Es ist ein Fest für alle Altersgruppen. Jugendliche stehen neben ihrer Elterngeneration - und auch bereits ergraute Menschen sind im Saal. Die Atmosphäre pendelt zwischen Enthusiasmus und Aktionswille - gepaart mit Respekt. Als das für solche Massen übliche Grundrauschen die zarten Mondscheinsonatenklänge von Khatia Buniatishvili am Flügel stört, gehen Schscht-Laute durch die Arena und es wird sofort leiser.
Beim Auftritt von Pharell Williams hört man dagegen kaum das Publikum. Er holt etwa 50 Zuschauer auf die Bühne, tanzt mit ihnen und singt "Freedom".
"Es bleibt alles anders"
Mit Herbert Grönemeyer, auf den Tobias aus Essen so sehnsüchtig wartet, läuft das Global Citizen Festival in Hamburg auf seinen letzten Höhepunkt zu. Grönemeyer ruft Bundeskanzlerin Angela Merkel auf, beim G20-Gipfel fehlende Milliarden Euro für die Bekämpfung des Hungers in der Welt von den anwesenden Staats- und Regierungschefs zusammenzutragen, ansonsten könne sie den Gipfel gleich absagen. Die Menge jubelt. "Wir müssen zusammenhalten. Es bleibt alles anders." Der Jubel wird noch lauter.

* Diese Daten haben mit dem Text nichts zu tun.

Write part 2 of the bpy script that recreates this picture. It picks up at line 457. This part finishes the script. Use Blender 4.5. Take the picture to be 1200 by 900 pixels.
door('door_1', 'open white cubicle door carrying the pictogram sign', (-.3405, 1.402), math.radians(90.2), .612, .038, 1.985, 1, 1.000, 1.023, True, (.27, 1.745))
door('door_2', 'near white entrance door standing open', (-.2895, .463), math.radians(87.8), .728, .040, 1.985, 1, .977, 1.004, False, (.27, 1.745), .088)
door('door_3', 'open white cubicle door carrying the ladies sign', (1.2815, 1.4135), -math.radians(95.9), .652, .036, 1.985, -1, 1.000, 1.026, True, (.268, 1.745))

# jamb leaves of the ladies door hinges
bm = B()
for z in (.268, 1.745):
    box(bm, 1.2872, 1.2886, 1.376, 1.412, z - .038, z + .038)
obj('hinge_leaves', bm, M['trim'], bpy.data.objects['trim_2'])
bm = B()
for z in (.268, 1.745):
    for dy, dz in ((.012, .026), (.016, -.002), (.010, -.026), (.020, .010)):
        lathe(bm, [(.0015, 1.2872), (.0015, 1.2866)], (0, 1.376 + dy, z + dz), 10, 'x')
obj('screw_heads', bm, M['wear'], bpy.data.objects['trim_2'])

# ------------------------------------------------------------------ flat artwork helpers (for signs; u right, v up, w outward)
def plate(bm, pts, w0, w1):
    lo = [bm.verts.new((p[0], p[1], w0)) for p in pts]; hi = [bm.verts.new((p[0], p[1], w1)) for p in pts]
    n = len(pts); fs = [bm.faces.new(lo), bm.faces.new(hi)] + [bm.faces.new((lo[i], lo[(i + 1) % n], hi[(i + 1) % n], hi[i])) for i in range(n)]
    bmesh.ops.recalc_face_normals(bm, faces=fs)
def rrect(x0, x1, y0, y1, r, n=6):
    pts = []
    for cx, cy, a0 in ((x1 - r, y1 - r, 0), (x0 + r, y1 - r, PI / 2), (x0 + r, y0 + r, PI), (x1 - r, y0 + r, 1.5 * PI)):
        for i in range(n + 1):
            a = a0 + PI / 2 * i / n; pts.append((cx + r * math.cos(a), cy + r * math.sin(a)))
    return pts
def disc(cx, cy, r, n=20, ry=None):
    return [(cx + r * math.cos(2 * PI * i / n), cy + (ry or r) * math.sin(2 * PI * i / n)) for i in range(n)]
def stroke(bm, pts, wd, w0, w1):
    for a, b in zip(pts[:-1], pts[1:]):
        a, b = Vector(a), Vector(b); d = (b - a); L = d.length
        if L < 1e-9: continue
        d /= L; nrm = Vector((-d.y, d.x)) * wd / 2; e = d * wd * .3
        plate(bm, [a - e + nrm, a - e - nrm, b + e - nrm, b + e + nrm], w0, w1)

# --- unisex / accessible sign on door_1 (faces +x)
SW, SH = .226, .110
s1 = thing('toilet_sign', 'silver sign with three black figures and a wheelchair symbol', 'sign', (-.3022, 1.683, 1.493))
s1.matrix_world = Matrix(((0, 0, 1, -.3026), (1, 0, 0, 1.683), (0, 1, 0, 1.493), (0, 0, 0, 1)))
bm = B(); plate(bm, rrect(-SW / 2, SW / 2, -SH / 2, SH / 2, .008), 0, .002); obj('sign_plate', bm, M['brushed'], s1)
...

Grönemeyer steht dann noch gemeinsam mit Chris Martin auf der Bühne und den Hit "Zeit, dass sich was dreht" singt er zusammen mit Andreas Bourani. Nach einem Abschlusslied über einen Flüchtling ist das Festival vorbei. "Nehmt den Spirit mit nach Hause", ruft Moderatorin Schöneberger den Massen hinterher, die in Richtung Ausgang strömen.
"Mit neuer Energie nach Hause"
Lea kann sich nicht mehr erinnern, wie viele E-Mails und Tweets sie geschrieben, wie viel Geld sie an Organisationen gespendet hat, um an die Karten ranzukommen. Für sie hat es sich gelohnt: "Ich gehe mit neuer Energie nach Hause." An Leas Seite steht ihre Mutter und auch sie ist von dem Abend beeindruckt: "Ich bin ganz aufgewühlt und aufgerüttelt. Es war cool." Die Art, wie Global Citizen Menschen politisiert, findet Gabi richtig: "Lea hat sich vorher nie wirklich Gedanken um so etwas gemacht." Nicht nur die beiden verlassen lächelnd und sichtbar glücklich das Festival. Es ist fast Mitternacht.
Draußen - unter einer Straßenlaterne - spielt jemand sanft E-Gitarre, einige Festivalbesucher bleiben stehen, scharren sich um ihn. Sie stimmen in die Melodie ein und singen leise: "Killing me softly with this song." Der Lärm eines landenden Passagierflugzeugs stört die Szene. Offenbar kommt gerade ein Staats- oder Regierungschef an. Eigentlich gilt ein striktes Nachtflugverbot in Hamburg, aber nicht in diesen Tagen. Der G20-Gipfel macht dieser Tage vieles möglich.